## begin DATA SEGMENT
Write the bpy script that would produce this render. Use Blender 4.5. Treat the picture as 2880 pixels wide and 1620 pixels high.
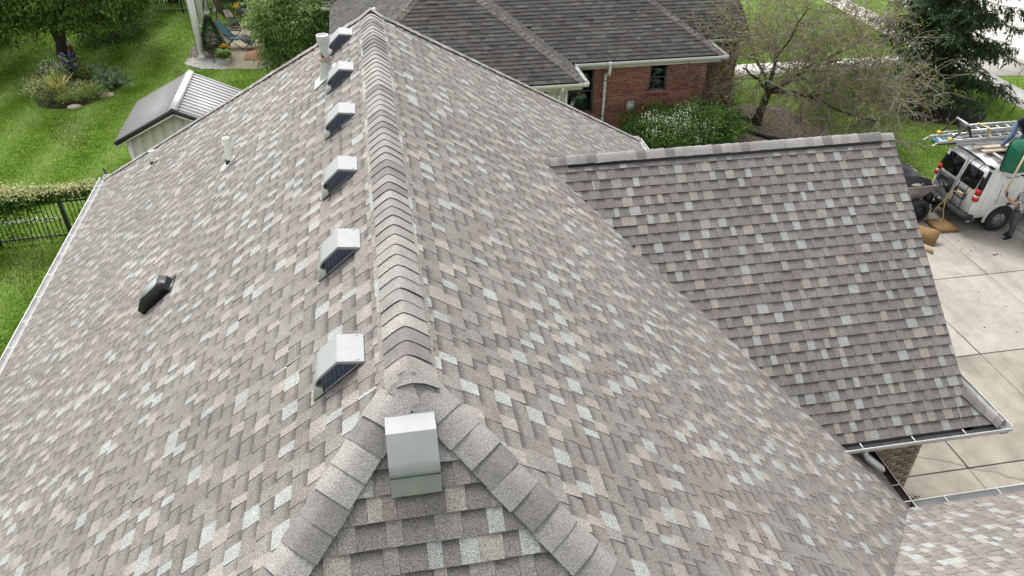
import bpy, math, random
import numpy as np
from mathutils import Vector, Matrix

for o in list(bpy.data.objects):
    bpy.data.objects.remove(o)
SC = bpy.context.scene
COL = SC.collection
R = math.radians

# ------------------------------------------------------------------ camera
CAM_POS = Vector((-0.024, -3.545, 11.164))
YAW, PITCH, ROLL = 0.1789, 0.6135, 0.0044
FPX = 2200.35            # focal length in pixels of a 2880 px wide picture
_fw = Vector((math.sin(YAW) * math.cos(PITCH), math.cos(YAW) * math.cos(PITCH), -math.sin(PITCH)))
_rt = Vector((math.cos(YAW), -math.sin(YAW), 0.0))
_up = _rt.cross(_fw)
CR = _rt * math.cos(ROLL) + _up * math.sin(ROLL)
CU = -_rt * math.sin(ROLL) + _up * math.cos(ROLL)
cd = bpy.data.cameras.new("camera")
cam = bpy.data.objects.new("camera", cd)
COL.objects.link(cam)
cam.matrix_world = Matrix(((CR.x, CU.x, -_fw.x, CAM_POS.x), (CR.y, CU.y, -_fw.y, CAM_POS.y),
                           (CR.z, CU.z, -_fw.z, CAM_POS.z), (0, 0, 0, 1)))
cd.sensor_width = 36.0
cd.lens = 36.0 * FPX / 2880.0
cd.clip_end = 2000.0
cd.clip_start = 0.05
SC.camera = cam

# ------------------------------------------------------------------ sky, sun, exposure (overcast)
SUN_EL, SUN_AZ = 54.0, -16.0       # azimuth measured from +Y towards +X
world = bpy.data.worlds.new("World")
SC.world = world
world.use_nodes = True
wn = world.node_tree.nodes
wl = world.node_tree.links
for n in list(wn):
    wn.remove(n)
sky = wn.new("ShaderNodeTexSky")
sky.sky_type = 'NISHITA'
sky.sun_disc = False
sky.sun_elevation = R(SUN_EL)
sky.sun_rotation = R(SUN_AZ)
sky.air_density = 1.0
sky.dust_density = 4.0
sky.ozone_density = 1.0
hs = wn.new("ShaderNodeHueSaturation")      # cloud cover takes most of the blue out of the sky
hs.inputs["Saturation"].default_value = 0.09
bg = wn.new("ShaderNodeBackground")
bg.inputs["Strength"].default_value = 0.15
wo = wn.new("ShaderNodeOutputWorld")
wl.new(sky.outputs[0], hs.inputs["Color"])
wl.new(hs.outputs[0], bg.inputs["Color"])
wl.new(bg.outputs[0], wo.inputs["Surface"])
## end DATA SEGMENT
### WORK INSTRUCTIONS:
With all pictures left out, please transcribe exactly the lines from the start of the material through the line with "from mathutils import Vector, Matrix".

### RESULT OF THIS TASK:
Write the bpy script that would produce this render. Use Blender 4.5. Treat the picture as 2880 pixels wide and 1620 pixels high.
import bpy, math, random
import numpy as np
from mathutils import Vector, Matrix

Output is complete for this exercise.